The challenge for Europe is to make a rapid, coherent and credible transition from the security we have enjoyed for almost 80 years, within a US-dominated alliance, to a Europe without a single hegemony, but which is nevertheless capable of defending itself against a great and aggressive power.

This is an incredibly difficult mission. Being a non-hegemonic great power in product regulation or trade policy is one thing; doing so in a field like defense, which requires young men and women to sacrifice their lives – is something else entirely.

There are three main obstacles to achieving this ambitious but now existential goal. The first is the radically different historical understanding that European countries have of national security. In an international crisis, every British prime minister thinks he must be Winston Churchill and every French president, De Gaulle. The national models of other European leaders are less clear – post-war chancellor Konrad Adenauer for Germany? Interwar marshal Józef Piłsudski for Poland? Foreign Minister of the “hour of Europe” in the 1990s, Jacques Poos, for Luxembourg? But their strategic instincts and cultures are equally diverse. The approach that Europe needs, therefore, is a Churchillo-Gaullism, a combination of the best of our continent’s two most influential traditions when it comes to a world at war. This is a formula that not only Macron and Starmer, but probably most European leaders, agree with.

Second, the policies we need are European, but our democratic politics still remain national. Behind last week’s headline that the EU will spend €800 billion on defence, there is actually only €150 billion of complex European funding. The rest, €650 billion, is simply a license for member states to spend those sums individually. Every national leader who announces an increase in the defence budget explains it as a way to create jobs in his country. But, besides greater arms production, what Europe urgently needs is rationalisation and consolidation.

Currently, Europe has about 170 major weapons systems, compared to just 30 in the US. Consolidation would mean reaching an agreement that, for example, a type of fighter jet should be produced in Italy and Sweden, closing a factory in France, while a certain air defense system should be produced in France and Britain, closing a factory in Germany. Imagine how easy that would be.
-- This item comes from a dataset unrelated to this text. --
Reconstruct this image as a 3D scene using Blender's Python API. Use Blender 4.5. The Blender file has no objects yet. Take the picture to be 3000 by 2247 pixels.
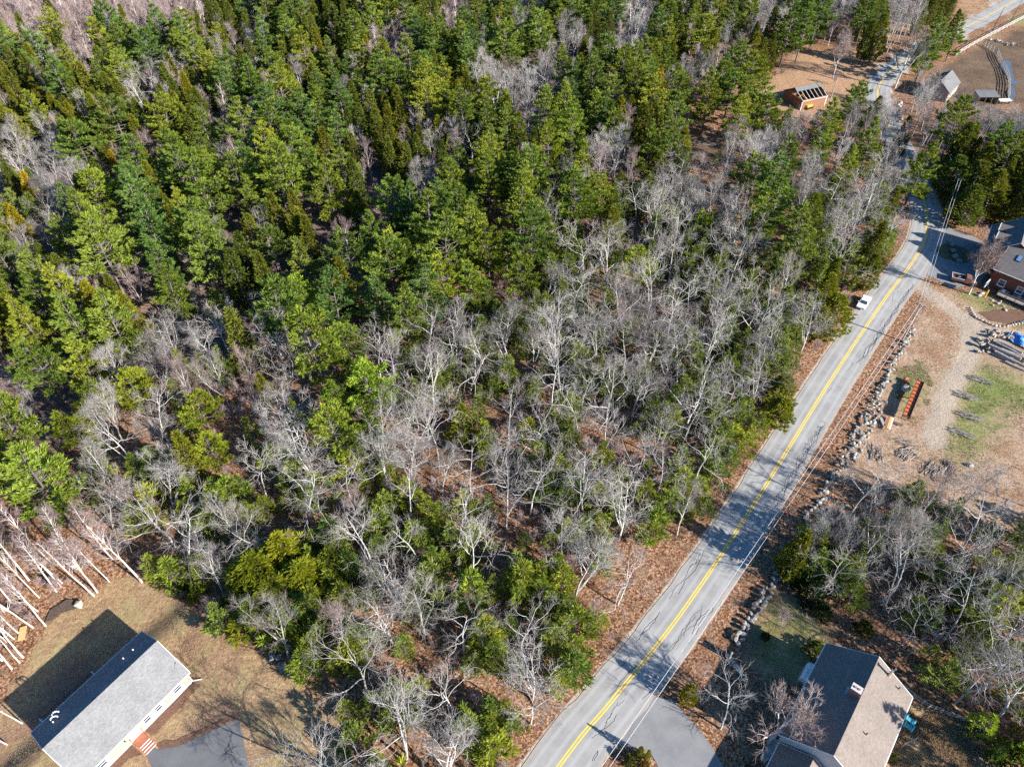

All this is happening while most European countries are deeply in debt and their increasingly aging populations are demanding increased spending on health, social care, pensions, and more. This brings us to the final obstacle, which is perfectly summed up in something Churchill said to de Gaulle when the latter awarded him the Croix de la Liberation in 1958. Contrasting the complex challenges of the 1950s with the clear purpose of their wartime partnership, Churchill observed: “It is more difficult to seek, even among friends and allies, that vital unity of purpose, in the face of a world situation which is neither peace nor war.”

And that is exactly where we are now: somewhere between peace and war. As we have seen in recent days, as soon as the possibility of a ceasefire in Ukraine appears, public opinion is desperate to believe that we can quickly return to the way of life we ​​had after 1989. It is now the task of European leaders not only to revive the fighting spirit of Churchill and De Gaulle, but also to honestly explain to citizens that we are facing another long war – and if we really want peace, we must prepare for war.

That’s why I say: Vive l’Europe! Vive le Churchillo-Gaullisme!